I told you to think about it before you answered if you liked me or not. To really think about it, and not just go off your stoner little mind. You have no idea how much you hurt me. I know you didn't mean to and its not fair for me to attack you like this but wtf. You kissed me. You held me. You made me feel more complete then i ever felt, and then the next day you said that she was there. that she saw us. If you really cared about me then you wouldn't have cared. Well at least not let it destroy not only what we had for that very short amount of time but our friendship as well.
Joe, i miss you. I miss our conversations. I don't care if all we are is friends. That's better then nothing. Even though it would hurt me every syllable spoken knowing that nothing more could come out of it, it would be so worth it.
You talked to me. Real conversations about anything and everything. Your so smart. In yet you don't see this. Why don't you see this? I can see in your eyes that you put yourself down so much. But why? I will never get this.

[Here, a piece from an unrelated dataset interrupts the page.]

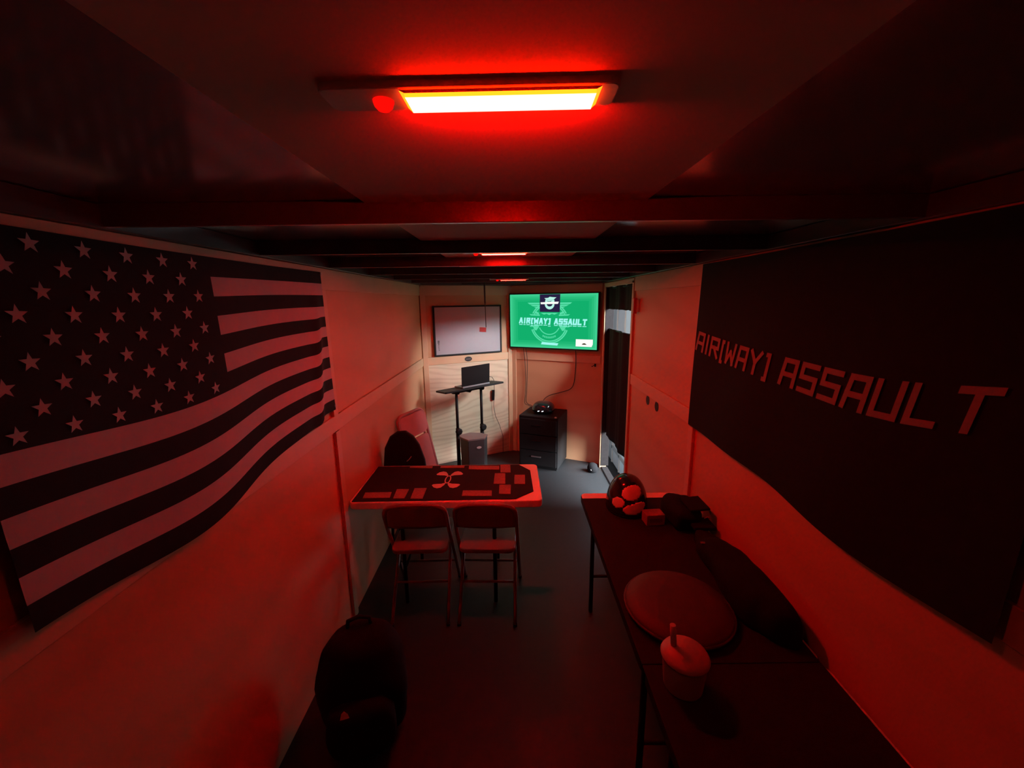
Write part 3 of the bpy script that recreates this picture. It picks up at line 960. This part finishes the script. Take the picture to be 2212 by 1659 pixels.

Why am i doing this to myself? My did i let myself get attracted to you so damn fast? If you are reading this you proubley think I'm a crazy stalker. I'm sorry.
i should have just never talked to you in the first place. I should have just left you as Andrews friends and let it be. It won't happen again.
I won't fall for another guy again. It hurts me way to much.
Who could like me anyways? I'm a nobody really. Just a another face in the crowd.